He applied the “Page 99 Test” to his new book, Defending White Democracy: The Making of a Segregationist Movement and the Remaking of Racial Politics, 1936-1965, and reported the following:
My book, Defending White Democracy, traces the emergence of a self-consciously “segregationist” movement in the 1950s back to its roots in the racial struggles of the New Deal, World War II, and immediate postwar years. During the 1930s and 1940s, a growing chorus of southern racial conservatives concluded that white supremacy was under attack. Years before the landmark Brown decision and the rise of mass protest in the South, black political realignment and civil rights activism convinced many white southerners that they would have to fight to maintain their segregated status quo. In short, my book recasts segregationists as far-sighted and preemptive opponents of racial change rather than as kneejerk reactionaries goaded into open revolt.Learn more about Defending White Democracy at the University of North Carolina Press website.

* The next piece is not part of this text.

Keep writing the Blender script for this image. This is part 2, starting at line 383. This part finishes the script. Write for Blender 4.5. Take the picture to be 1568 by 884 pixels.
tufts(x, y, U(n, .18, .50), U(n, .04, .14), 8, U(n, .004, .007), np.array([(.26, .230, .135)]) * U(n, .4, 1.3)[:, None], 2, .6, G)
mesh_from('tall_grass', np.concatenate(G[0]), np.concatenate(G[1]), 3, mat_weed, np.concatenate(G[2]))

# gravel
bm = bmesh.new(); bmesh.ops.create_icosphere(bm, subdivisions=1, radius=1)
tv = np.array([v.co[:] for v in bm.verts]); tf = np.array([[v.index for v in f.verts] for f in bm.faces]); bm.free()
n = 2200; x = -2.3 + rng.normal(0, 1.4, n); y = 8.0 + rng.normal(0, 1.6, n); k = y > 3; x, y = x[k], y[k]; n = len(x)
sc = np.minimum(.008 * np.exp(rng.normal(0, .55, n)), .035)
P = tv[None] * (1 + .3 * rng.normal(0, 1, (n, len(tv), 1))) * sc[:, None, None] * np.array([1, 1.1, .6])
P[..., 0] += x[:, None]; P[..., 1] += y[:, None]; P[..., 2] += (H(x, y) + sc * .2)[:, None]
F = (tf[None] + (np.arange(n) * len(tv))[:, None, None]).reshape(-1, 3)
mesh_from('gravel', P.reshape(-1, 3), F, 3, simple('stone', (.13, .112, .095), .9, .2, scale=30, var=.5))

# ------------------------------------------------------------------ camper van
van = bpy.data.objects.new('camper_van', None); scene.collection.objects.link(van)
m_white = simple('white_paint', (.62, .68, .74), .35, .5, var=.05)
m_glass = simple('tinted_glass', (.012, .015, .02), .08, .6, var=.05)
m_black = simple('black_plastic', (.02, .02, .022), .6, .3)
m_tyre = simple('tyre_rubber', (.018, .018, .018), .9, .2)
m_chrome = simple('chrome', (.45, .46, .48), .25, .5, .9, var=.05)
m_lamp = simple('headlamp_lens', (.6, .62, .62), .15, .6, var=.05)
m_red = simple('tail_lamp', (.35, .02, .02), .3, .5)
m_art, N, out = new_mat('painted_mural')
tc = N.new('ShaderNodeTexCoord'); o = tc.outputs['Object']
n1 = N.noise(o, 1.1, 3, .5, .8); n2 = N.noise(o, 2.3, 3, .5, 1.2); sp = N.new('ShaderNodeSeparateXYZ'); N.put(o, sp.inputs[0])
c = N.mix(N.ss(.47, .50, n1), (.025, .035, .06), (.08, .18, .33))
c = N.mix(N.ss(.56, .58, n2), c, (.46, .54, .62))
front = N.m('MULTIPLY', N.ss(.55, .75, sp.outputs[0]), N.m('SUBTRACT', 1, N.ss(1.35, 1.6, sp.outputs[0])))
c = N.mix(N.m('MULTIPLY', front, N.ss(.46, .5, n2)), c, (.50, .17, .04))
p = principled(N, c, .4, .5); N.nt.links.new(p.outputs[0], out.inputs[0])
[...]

Page 99 highlights a pivotal moment in the evolution of southern racial politics. A few pages into Chapter Four, “Nationalizing Race and Southernizing Freedom,” this passage shows how civil rights reforms in the immediate postwar months forced southern racial conservatives to reconcile their commitment to Jim Crow with their desire for regional prosperity and national credibility in the postwar world. Ironically, the victory over Hitler and his ilk had unleashed a wave of racist repression back home. Compelled to action by beatings, lynchings, and black protest, President Harry Truman made unprecedented postwar concessions on civil rights. In 1947, he became the first president to address the NAACP’s annual convention. He also created the President’s Committee on Civil Rights (PCCR), whose landmark report, To Secure These Rights, catalogued rampant racial abuse and prescribed a number of reforms aimed at “the elimination of segregation…from American life.” As this Page 99 excerpt reveals, southern elites cried foul:
Many white southerners regarded the report as an insult rather than an outright attack. Keeping cool for the time being, Thurmond stressed modernization while mocking the PCCR’s misled idealism. “A little more practical help on economic lines, and a little less fallacious racial theory,” Thurmond declared, “would accomplish a great deal more for the improvement of the level of life and opportunity of all our people of whatever race.” SSIC columnist Thurman Sensing chided the committee, and particularly its two white southern members, for proposing reforms that were not only “impractical” but also “inimical to the American way of life.” Claiming that segregation was not discrimination but rather “a law of nature,” Sensing concluded: “Those who actually understand the relationship between the races know that nothing would be worse for the Negro race than enforced abolishment of segregation.”In the excerpt, I point out that southern defenders of segregation responded to the PCCR’s report in derisive yet measured language. South Carolina governor J. Strom Thurmond, remembered as a symbol of segregationist defiance, was busy trying to tamp down racial tension and negative publicity in his home state so that he could focus on economic development. The Southern States Industrial Council (SSIC), a lobby for the region’s right-wing businessmen, shared Thurmond’s belief that prosperity could proceed apace with racial retrenchment. Faced with unprecedented pressure from the federal government and their own Democratic Party, southern racial conservatives realized that they had to convince the nation that a segregated society could be orderly, prosperous, and consistent with fundamental American values. They had fought the Axis, they argued, to preserve their “white democracy.” They would continue to fight—their President, their party, and even their neighbors—to save segregation.